One of the responsibilities of the OS is to use the hardware efficiently. For the disk drives, meeting this responsibility entails having fast access time and large disk bandwidth.

Access time has two major components

  • Seek time is the time for the disk arm to move the heads to the cylinder containing the desired sector.
  • The rotational latency is the additional time for the disk to rotate the desired sector to the disk head. It is not fixed, so we can take the average value.

Disk Scheduling

Disk bandwidth is the total number of bytes transferred, divided by the total time between the first service and the completion of the last transfer.

FCFS Scheduling

This is also known as First In First Out (FIFO) simply queues processes in the order that they arrive in the ready queue.

The following features which FIFO schedule has.

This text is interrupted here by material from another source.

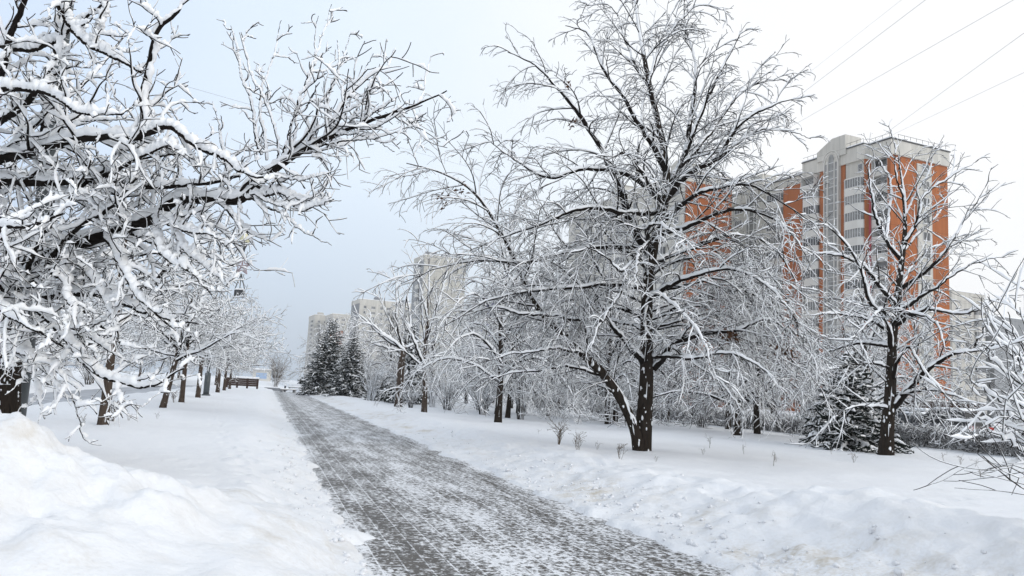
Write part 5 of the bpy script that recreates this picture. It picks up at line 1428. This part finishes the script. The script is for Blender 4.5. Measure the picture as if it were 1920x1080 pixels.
# ================================================================== PARKED CARS
def car_parts(L=4.5, W=1.8, H=1.45, tall=False):
    """Returns MB objects for a car facing +x, standing on z=0."""
    hw = W / 2
    # body stations along x: (x, half width, z of the sill, z of the shoulder)
    hood = .86 if not tall else 1.0
    st = [(-L / 2, .80, .42, .78), (-L / 2 + .12, .93, .30, .95 if not tall else 1.08), (-L * .30, 1.0, .22, hood + .08), (0, 1.0, .20, hood + .06), (L * .22, 1.0, .22, hood + .02), (L * .36, .97, .24, hood - .04), (L / 2 - .15, .90, .28, hood - .14), (L / 2, .76, .40, hood - .30)]
    body = MB(); V = []
    for x, s, z0, z1 in st:
        y = hw * s
        V += [(x, -y * .93, z0), (x, -y, z0 + (z1 - z0) * .3), (x, -y * .99, z0 + (z1 - z0) * .75), (x, -y * .90, z1), (x, y * .90, z1), (x, y * .99, z0 + (z1 - z0) * .75), (x, y, z0 + (z1 - z0) * .3), (x, y * .93, z0)]
    F = [(i * 8 + a, i * 8 + (a + 1) % 8, (i + 1) * 8 + (a + 1) % 8, (i + 1) * 8 + a) for i in range(len(st) - 1) for a in range(8)]
    F += [tuple(range(8))[::-1], tuple(range((len(st) - 1) * 8, len(st) * 8))]
    body.add(V, F)
    # glasshouse
    gh = MB(); sh = hood + .05
    xs = (-L * .36, -L * .24, L * .05, L * .22) if not tall else (-L * .46, -L * .40, L * .04, L * .23)
    V = []
    for x, y, z in ((xs[0], hw * .84, sh), (xs[1], hw * .68, H - .04), (xs[2], hw * .70, H), (xs[3], hw * .84, sh)):
        V += [(x, -y, z), (x, y, z)]
    gh.add(V + [(xs[0] + .5, -hw * .86, sh), (xs[0] + .5, hw * .86, sh)], [(0, 2, 4, 6), (1, 7, 5, 3), (0, 1, 3, 2), (4, 5, 7, 6), (2, 3, 5, 4)])
    roof = MB()
    roof.add([(xs[1] - .04, -hw * .69, H - .04), (xs[1] - .04, hw * .69, H - .04), (xs[2] + .04, hw * .71, H), (xs[2] + .04, -hw * .71, H), (xs[1], -hw * .64, H + .05), (xs[1], hw * .64, H + .05), (xs[2], hw * .66, H + .07), (xs[2], -hw * .66, H + .07)],
             [(0, 1, 2, 3), (4, 7, 6, 5), (0, 4, 5, 1), (1, 5, 6, 2), (2, 6, 7, 3), (3, 7, 4, 0)])
    for s in (-1, 1):                                               # pillars
        for a, b in (((xs[0], hw * .85 * s, sh), (xs[1], hw * .69 * s, H)), ((xs[3], hw * .85 * s, sh), (xs[2], hw * .71 * s, H)), ((-.15, hw * .86 * s, sh), (-.25, hw * .71 * s, H))):
            roof.tube([a, b], .04, 5)
    snow = MB()
    snow.add([(xs[1] - .02, -hw * .62, H + .05), (xs[1] - .02, hw * .62, H + .05), (xs[2], hw * .64, H + .07), (xs[2], -hw * .64, H + .07), (xs[1] + .1, -hw * .52, H + .16), (xs[1] + .1, hw * .52, H + .16), (xs[2] - .12, hw * .54, H + .17), (xs[2] - .12, -hw * .54, H + .17)],
             [(0, 1, 2, 3), (4, 7, 6, 5), (0, 4, 5, 1), (1, 5, 6, 2), (2, 6, 7, 3), (3, 7, 4, 0)])
    return body, gh, roof, snow
def car(label, cat, loc, rz, color, tall=False, snow_on=True, L=4.5, H=1.45):
    root = empty('parked_car', loc, rz, label, cat, None)
    pm = mat('car_paint', color, .35, .5, noise=4, color2=[c * .8 + .02 for c in color])
    b, g, rf, sn = car_parts(L, 1.8, H, tall)
    bo = b.build('body', pm, root, True, .03)
    g.build('windows', M['car_glass'], root)
    ro = rf.build('roof', pm, root)
    if snow_on: sn.build('snow_cover', M['snow'], ro, True, .04)
    for x in (-L * .31, L * .31):
        for s in (-1, 1):
            wy = s * .82
            t = MB(); t.tube([(x, wy - .1, .32), (x, wy - .08, .32), (x, wy + .08, .32), (x, wy + .1, .32)], [.27, .33, .33, .27], 20)
            w = t.build('wheel', M['tyre'], root, False)
            q = MB(); q.tube([(x, wy + s * .08, .32), (x, wy + s * .115, .32)], [.21, .18], 16); q.build('rim', M['rim'], w)
    hz = .78 if not tall else .92
    for s in (-1, 1):
        m = MB(); m.box(-L / 2 - .02, -L / 2 + .14, s * .62 - .14, s * .62 + .14, hz - .08, hz + .12); m.build('tail_light', M['red_lamp'], root, False, .03)
        m = MB(); m.box(L / 2 - .16, L / 2 - .0, s * .60 - .16, s * .60 + .16, .56, .70); m.build('headlight', M['clear_lamp'], root, False, .03)
    return root
HD = math.atan2(1, PATH_M)               # heading of the street
car('dark parked car with a clear windscreen, seen past the post-like trunk', 'car', (10.9, 80.0, .2), HD + math.pi * .03, (.03, .035, .035), snow_on=False)
car('dark tall car behind the hedge, its red tail lamp showing above the snow', 'car', (22.7, 41.6, .2), HD, (.06, .055, .06), True, True, 4.6, 1.75)
car('white parked car behind the hedge, beside the trunk of the bare tree', 'car', (at(1712, 772, 47)[0], 47.5, .2), HD, (.55, .56, .57), True, True, 4.5, 1.7)
car('grey parked car with sloping windscreen behind the hedge', 'car', (at(1748, 780, 44)[0], 45.0, .2), HD + math.pi, (.16, .17, .18), False, True)
car('green parked car mostly hidden by the drooping twigs and hedge', 'car', (at(1525, 770, 60)[0], 60.0, .2), HD, (.05, .10, .085), False, True)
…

  • First come first served scheduling.
  • Processes request sequentially.
  • Fair to all processes, but it generally does not provide the fastest service.

FCFS Scheduling

Shortest Seek Time First (SSTF) Scheduling

It selects the request with the minimum seek time from the current head position. SSTF scheduling is a form of SJF scheduling that may cause starvation of some requests. It is not an optimal algorithm but its improvement over FCFS.

Shortest Seek Time First (SSTF) Scheduling

SCAN Scheduling

In the SCAN algorithm, the disk arm starts at one end of the disk and moves toward the other end, servicing requests as it reaches each cylinder until it gets to the other end of the disk. At the other end, the direction of head movement is reversed and servicing continues. The head continuously scans back and forth across the disk. The SCAN algorithm is sometimes called the elevator algorithm since the disk arm behaves just like an elevator in a building, first servicing all the requests going up and then reversing to service requests the other way.

SCAN Scheduling

C-SCAN Scheduling

Circular SCAN is a variant of SCAN, which is designed to provide a more uniform wait time. Like SCAN, C-SCAN moves the head from one end of the disk to the other, servicing requests along the way. When the head reaches the other end, however, it immediately returns to the beginning of the disk without servicing any requests on the return trip. The C-SCAN scheduling algorithm essentially treats the cylinders as a circular list that wraps around from the final cylinder to the first one.

C-SCAN Scheduling

C-LOOK Scheduling

This is just an enhanced version of C-SCAN. In this, the scanning doesn’t go past the last request in the direction that it is moving. It too jumps to the other end but not all the way to the end. Just to the furthest request.